Start

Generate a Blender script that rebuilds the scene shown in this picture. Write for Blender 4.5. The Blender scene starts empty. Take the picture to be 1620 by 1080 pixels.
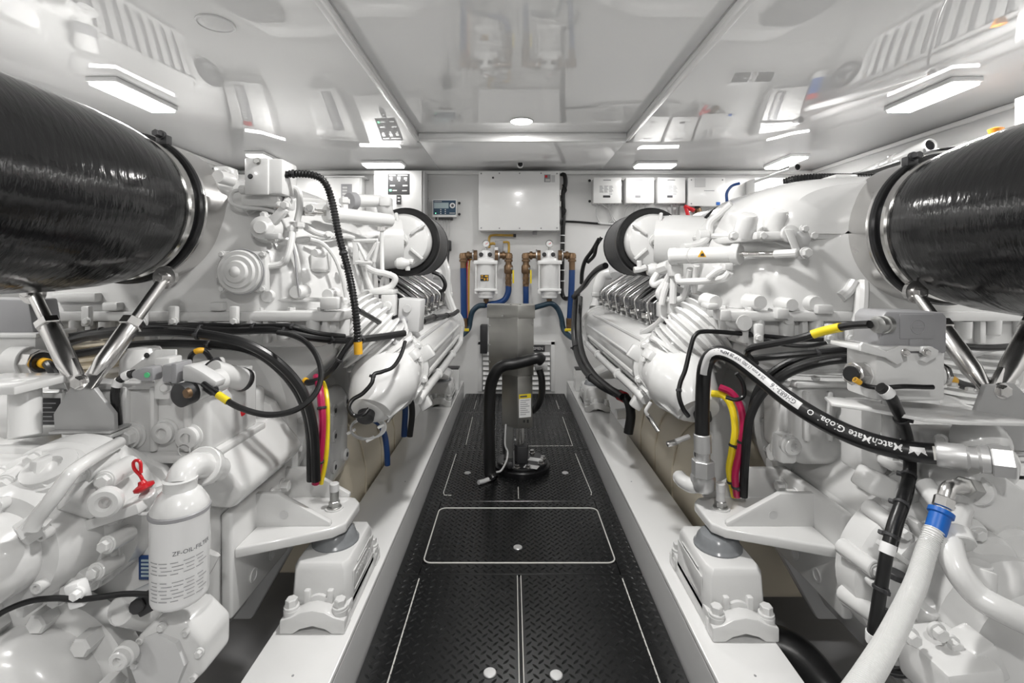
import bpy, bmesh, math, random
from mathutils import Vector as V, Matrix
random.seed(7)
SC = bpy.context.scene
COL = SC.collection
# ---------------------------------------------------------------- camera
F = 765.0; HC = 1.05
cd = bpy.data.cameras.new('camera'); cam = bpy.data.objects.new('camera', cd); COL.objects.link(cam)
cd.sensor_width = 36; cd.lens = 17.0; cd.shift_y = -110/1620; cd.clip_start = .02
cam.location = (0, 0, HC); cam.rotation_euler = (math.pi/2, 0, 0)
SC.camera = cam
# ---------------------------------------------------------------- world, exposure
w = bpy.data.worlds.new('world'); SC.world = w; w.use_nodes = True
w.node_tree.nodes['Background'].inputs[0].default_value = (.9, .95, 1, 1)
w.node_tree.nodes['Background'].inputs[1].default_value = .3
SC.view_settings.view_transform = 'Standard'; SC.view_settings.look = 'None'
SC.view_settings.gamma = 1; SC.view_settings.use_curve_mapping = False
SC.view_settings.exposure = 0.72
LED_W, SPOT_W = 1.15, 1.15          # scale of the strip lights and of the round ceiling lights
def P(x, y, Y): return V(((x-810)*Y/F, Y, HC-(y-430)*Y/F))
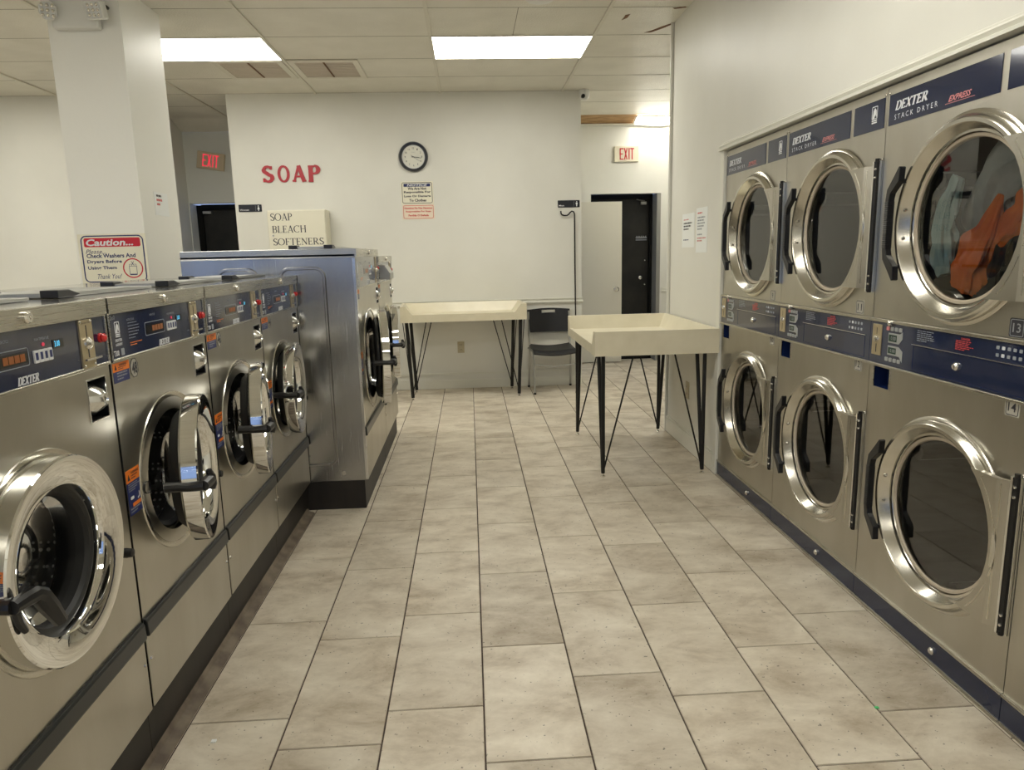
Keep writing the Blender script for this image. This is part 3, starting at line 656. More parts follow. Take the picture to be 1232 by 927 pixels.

End

# Problem description
Omit the pictures. Output every record above word for word.

# Response to the task
Generate a Blender script that rebuilds the scene shown in this picture. Write for Blender 4.5. The Blender scene starts empty. Take the picture to be 1620 by 1080 pixels.
import bpy, bmesh, math, random
from mathutils import Vector as V, Matrix
random.seed(7)
SC = bpy.context.scene
COL = SC.collection
# ---------------------------------------------------------------- camera
F = 765.0; HC = 1.05
cd = bpy.data.cameras.new('camera'); cam = bpy.data.objects.new('camera', cd); COL.objects.link(cam)
cd.sensor_width = 36; cd.lens = 17.0; cd.shift_y = -110/1620; cd.clip_start = .02
cam.location = (0, 0, HC); cam.rotation_euler = (math.pi/2, 0, 0)
SC.camera = cam
# ---------------------------------------------------------------- world, exposure
w = bpy.data.worlds.new('world'); SC.world = w; w.use_nodes = True
w.node_tree.nodes['Background'].inputs[0].default_value = (.9, .95, 1, 1)
w.node_tree.nodes['Background'].inputs[1].default_value = .3
SC.view_settings.view_transform = 'Standard'; SC.view_settings.look = 'None'
SC.view_settings.gamma = 1; SC.view_settings.use_curve_mapping = False
SC.view_settings.exposure = 0.72
LED_W, SPOT_W = 1.15, 1.15          # scale of the strip lights and of the round ceiling lights
def P(x, y, Y): return V(((x-810)*Y/F, Y, HC-(y-430)*Y/F))
Keep writing the Blender script for this image. This is part 3, starting at line 656. More parts follow. Take the picture to be 1232 by 927 pixels.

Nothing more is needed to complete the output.